Ta lettre me remplit d’attendrissement et de joie chaque fois que je la relis. J’avais bien besoin, mon Adèle adorée, d’être consolé de la douleur si vive que j’ai éprouvée hier, en apprenant que je ne passerais pas ces trois jours près de toi, à cet heureux Gentilly. Oh ! écris-moi toujours ainsi, ange, j’ai tant besoin d’amour pour supporter la vie ! Si tu savais quelle est la puissance de ton âme sur la mienne, tu serais heureuse, car tu m’aimes, tout indigne que je suis d’être aimé d’un être tel que toi. J’ai baisé ta lettre avec transport, il me semblait qu’elle avait quelque chose de mon Adèle absente. Mon Adèle, ma bien-aimée Adèle, que ne connais-tu ton Victor tout entier ! tu verrais que, s’il est bien imparfait sous tous les rapports, il a du moins quelque chose de parfait, c’est son amour pour toi. Cet amour, je le retrouve sans cesse, sous la moindre comme sous la plus importante de mes pensées. Pardonne-moi de te répéter sans cesse la même chose en d’autres paroles. Moi, quand je t’ai parlé de mon amour, de mon adoration, de mon idolâtrie, j’ai fini le cercle de mes idées et il faut recommencer.


2 heures après-midi.

Je saisis tous les moments où je peux t’écrire, afin que cette journée s’abrège. Elle est si longue. Oh oui ! regrettons, mon Adèle, notre Gentilly. Qu’est-ce que ces trois heures passées le soir dans une gêne perpétuelle près de la douceur de dormir sous le même toit, de respirer le même air, de m’asseoir à la même table que toi.
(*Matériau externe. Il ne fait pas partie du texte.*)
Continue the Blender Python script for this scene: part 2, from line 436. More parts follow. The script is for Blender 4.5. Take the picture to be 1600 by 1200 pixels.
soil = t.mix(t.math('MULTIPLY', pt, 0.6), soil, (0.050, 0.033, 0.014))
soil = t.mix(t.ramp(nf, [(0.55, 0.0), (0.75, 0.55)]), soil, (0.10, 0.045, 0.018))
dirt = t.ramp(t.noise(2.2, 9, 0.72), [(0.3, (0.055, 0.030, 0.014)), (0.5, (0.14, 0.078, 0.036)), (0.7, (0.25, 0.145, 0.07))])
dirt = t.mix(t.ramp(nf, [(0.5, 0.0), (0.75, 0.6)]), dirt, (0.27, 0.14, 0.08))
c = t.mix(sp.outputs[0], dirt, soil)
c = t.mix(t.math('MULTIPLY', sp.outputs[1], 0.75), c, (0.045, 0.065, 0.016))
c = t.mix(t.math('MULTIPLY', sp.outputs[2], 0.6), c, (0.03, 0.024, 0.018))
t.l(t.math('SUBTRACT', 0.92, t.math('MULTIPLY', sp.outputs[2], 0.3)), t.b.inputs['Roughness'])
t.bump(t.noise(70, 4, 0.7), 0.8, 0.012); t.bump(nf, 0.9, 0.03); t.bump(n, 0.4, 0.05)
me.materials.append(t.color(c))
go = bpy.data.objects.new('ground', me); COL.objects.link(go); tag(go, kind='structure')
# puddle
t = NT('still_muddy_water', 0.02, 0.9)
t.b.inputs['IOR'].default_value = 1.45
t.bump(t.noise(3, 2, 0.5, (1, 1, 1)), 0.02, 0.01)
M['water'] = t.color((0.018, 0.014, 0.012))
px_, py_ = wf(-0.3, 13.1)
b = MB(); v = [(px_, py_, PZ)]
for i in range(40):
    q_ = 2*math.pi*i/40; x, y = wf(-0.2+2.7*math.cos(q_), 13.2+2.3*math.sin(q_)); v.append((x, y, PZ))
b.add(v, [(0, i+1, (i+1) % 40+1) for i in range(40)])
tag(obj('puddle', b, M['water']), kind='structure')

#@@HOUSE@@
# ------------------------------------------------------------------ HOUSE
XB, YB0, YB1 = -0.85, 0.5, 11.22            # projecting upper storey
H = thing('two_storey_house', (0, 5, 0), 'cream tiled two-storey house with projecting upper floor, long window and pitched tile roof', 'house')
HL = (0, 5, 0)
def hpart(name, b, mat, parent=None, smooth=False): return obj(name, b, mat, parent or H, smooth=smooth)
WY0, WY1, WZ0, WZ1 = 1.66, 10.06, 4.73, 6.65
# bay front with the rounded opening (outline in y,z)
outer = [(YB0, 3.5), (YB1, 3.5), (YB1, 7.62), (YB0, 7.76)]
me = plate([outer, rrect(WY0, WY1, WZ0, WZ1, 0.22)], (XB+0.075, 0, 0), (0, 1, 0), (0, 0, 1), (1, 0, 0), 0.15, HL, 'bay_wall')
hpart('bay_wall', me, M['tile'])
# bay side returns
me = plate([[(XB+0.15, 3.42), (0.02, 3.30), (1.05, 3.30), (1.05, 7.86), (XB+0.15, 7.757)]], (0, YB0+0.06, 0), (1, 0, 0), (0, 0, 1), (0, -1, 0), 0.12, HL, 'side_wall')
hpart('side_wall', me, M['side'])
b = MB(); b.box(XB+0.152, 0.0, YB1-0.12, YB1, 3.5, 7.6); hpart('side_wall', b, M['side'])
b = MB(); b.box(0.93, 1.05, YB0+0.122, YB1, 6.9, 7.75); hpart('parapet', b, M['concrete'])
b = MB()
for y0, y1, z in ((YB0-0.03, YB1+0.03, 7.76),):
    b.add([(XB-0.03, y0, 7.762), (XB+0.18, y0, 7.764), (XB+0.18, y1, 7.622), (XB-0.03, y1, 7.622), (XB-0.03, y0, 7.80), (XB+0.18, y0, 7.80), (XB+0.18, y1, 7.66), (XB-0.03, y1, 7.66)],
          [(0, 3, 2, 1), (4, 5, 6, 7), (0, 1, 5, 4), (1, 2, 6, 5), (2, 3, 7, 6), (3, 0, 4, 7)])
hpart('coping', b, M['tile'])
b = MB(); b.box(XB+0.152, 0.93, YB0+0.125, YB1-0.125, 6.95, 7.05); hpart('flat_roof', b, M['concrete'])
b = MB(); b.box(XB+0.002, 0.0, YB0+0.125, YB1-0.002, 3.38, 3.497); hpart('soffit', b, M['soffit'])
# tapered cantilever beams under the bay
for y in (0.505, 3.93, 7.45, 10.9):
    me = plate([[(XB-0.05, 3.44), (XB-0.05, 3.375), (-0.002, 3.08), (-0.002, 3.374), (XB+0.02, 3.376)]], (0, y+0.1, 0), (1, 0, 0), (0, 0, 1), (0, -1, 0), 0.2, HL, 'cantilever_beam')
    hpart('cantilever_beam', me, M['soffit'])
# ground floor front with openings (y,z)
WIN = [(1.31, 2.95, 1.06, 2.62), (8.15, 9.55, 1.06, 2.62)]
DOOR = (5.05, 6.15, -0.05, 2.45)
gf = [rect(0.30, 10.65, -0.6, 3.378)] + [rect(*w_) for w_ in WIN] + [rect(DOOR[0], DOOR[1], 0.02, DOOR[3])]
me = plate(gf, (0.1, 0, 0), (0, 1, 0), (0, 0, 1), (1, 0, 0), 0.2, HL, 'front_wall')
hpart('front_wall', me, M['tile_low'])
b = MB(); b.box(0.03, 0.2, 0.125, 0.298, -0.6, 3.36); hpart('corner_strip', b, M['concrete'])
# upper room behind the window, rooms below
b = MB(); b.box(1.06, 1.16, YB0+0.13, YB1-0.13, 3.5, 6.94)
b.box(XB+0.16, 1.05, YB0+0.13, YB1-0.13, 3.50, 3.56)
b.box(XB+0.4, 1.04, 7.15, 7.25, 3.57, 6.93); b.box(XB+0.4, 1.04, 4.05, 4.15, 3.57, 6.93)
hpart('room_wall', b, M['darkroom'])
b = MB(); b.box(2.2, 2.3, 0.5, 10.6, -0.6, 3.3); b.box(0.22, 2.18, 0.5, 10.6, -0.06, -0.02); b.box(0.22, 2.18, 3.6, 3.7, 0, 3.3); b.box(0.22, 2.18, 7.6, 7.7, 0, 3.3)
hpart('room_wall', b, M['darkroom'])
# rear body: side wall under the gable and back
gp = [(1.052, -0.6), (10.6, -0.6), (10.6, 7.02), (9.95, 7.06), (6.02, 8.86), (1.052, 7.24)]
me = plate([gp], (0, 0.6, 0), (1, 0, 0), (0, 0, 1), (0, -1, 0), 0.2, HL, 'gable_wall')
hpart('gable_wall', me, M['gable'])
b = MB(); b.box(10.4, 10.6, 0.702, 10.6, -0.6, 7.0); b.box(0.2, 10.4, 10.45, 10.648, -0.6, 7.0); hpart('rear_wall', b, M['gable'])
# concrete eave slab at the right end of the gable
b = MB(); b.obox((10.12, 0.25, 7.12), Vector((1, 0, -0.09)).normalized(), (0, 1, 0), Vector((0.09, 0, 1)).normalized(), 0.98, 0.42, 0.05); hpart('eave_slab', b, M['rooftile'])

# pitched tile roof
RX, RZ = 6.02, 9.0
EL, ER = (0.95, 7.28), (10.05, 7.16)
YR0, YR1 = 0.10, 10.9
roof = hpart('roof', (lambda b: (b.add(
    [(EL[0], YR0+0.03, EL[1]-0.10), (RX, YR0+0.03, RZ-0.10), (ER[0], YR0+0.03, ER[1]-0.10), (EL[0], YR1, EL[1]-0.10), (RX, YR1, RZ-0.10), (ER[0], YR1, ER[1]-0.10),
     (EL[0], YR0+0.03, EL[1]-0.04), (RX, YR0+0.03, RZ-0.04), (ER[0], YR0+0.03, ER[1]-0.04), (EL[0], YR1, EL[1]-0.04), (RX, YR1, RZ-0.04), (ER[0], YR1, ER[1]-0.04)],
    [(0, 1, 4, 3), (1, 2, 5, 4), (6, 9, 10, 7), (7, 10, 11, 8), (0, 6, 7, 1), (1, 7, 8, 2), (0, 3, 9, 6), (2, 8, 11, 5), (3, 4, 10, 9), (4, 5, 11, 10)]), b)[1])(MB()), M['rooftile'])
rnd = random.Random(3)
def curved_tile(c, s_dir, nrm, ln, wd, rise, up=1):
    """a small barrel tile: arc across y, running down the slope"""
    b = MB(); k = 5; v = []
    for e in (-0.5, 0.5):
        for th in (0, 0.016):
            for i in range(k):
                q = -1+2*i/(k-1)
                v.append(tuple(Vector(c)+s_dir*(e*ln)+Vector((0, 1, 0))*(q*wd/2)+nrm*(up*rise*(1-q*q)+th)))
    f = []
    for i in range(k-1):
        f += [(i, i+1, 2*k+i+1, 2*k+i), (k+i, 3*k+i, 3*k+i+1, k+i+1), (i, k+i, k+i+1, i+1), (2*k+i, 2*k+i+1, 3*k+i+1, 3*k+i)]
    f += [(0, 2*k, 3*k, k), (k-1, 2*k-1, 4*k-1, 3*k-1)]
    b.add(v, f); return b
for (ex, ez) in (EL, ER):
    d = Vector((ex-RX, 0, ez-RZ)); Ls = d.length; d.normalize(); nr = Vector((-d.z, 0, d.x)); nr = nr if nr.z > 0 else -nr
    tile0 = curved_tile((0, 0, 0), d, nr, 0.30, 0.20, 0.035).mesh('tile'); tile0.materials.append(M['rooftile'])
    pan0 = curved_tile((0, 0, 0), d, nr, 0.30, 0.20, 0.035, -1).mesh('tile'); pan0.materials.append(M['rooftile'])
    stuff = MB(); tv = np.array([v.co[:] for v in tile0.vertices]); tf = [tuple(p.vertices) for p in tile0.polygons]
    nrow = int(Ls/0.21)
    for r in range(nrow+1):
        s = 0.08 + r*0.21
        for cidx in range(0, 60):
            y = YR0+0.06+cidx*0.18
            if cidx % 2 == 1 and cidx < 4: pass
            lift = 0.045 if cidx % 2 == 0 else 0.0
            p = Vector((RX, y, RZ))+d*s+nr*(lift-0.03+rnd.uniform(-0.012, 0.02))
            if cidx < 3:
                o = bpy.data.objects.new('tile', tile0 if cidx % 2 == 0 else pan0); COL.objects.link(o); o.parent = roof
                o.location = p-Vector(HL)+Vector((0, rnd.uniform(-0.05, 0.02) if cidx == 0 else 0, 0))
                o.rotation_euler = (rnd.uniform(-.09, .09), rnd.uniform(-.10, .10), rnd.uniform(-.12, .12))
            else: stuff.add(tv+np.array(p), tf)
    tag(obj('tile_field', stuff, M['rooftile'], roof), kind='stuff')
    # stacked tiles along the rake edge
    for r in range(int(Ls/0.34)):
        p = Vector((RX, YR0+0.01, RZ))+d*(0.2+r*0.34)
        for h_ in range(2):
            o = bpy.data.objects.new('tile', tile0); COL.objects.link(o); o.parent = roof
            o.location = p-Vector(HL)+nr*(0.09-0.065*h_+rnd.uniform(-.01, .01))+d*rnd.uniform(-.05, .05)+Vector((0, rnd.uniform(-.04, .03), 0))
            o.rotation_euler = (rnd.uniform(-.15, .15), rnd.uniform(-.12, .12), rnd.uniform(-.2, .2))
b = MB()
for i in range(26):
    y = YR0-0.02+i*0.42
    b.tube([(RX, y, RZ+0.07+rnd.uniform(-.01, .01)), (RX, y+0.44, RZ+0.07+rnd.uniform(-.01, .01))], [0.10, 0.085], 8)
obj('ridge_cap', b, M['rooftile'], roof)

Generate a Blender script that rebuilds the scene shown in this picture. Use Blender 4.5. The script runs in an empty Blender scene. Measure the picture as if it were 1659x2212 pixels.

Hier, chère amie, j’ai essayé de prendre ta défense contre des reproches bien singuliers : je n’ai pas été bien reçu ; mais pour toi, est-ce que je ne supporte pas tout ? Est-ce donc à ta mère de m’envier une tendresse que tu ne pourrais me refuser sans la plus profonde ingratitude, car il n’y a que l’amour qui puisse payer l’amour ! Comment ! ta mère voudrait que tu ne répondisses que par une affection secondaire à l’attachement le plus ardent, au dévoûment le plus absolu.